In December 2005, Evo Morales buried seven challengers -- taking 54 percent of the vote -- in what the New York Times referred to as "the most important election since Bolivia's transition from dictatorship to democracy a generation ago." His platform appealed to the poor, including farmers whose main source of income, coca plants, caused them to suffer brutal treatment at the hands of U.S. drug agents. Although U.S. politicians and the media have denounced coca because it is used to produce cocaine, the fact is that it is extremely important in the Andes as a legal remedy for altitude sickness, digestive problems and other illnesses.

Evo Morales is the latest in a long list of democratically elected Latin American presidents whose primary appeal is their opposition to U.S., IMF and World Bank policies that favor foreign corporations with reputations for exploiting natural resources and local labor. Bolivia joins the ranks of previously pro-American countries that have recently turned against Washington and Wall Street, such as Argentina, Brazil, Chile, Ecuador, Uruguay and Venezuela.

Argentina's President Kirchner recently announced what has been hailed as an "anti-IMF rebellion." He paid off nearly $10 billion in IMF debt in order to get out from under a burden that, he said, "caused poverty and pain among the Argentine people."

Venezuela's President Chavez has become a popular spokesman for anti-U.S. sentiments around the world.

Ecuador's President Gutierrez was thrown out of office by a popular grass-roots uprising when he capitulated to economic hitman threats and bribes, and went against his campaign promises to force U.S. oil companies to pay more to the Ecuadorian people for Ecuadorian oil. An Ecuadorian friend told me, "If a democratically elected official does not honor his campaign promises, democracy demands that we replace him."

In the past year, a rising tide of people throughout the world has been rebelling against policies they see as unjust. This has occurred in Africa, Asia, Europe, Latin America and the Middle East, as well as in the United States, where New York transit workers fought to defend their economic well-being. As one transit worker told me, "We're sick of being told that our families must sacrifice while huge corporations and their executives receive tax breaks."
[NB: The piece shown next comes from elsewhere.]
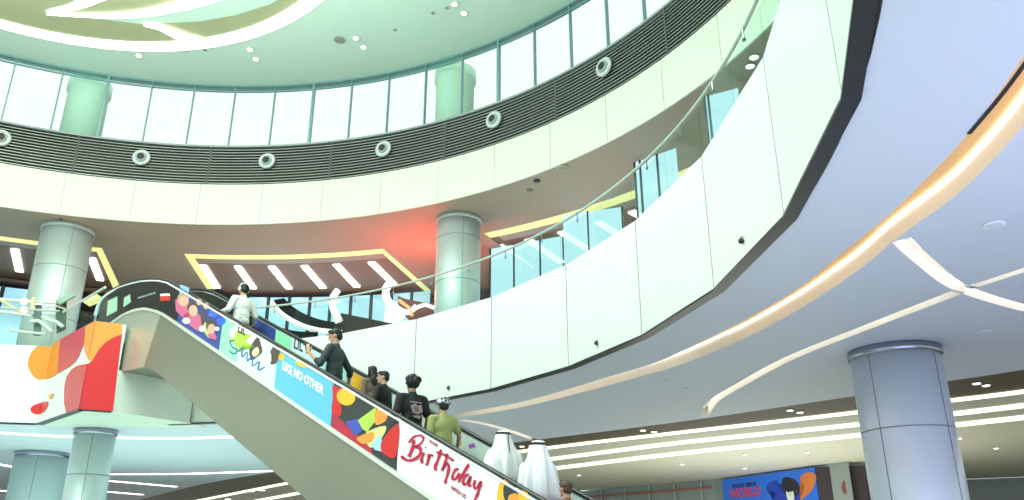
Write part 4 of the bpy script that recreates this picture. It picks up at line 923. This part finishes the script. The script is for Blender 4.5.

This rebellion is facilitated by the internet, cell phones and satellite dishes. People in places once considered remote are increasingly aware of statistics such as these:

  • Transnational corporations have taken control of much of the production and trade in developing countries: For example, 40 percent of the world's coffee is traded by just four companies; the top 30 supermarket chains control almost one-third of worldwide grocery sales.
  • A trade surplus of $1 billion for developing countries in the 1970s turned into an $11 billion deficit by 2001.
  • The income ratio of the one-fifth of the world's population in the wealthiest countries to the one-fifth in the poorest went from 30 to 1 in 1960 to 74 to 1 in 1995.
  • Of the 100 largest economies in the world, 51 are corporations; of those, 47 are U.S.-based.
  • The overall share of federal taxes paid by U.S. corporations is now less than 10 percent, down from 21 percent in 2001 and over 50 percent during World War II; one-third of America's largest and most profitable corporations paid zero taxes -- or actually received credits -- in at least one of the last three years (according to Forbes magazine).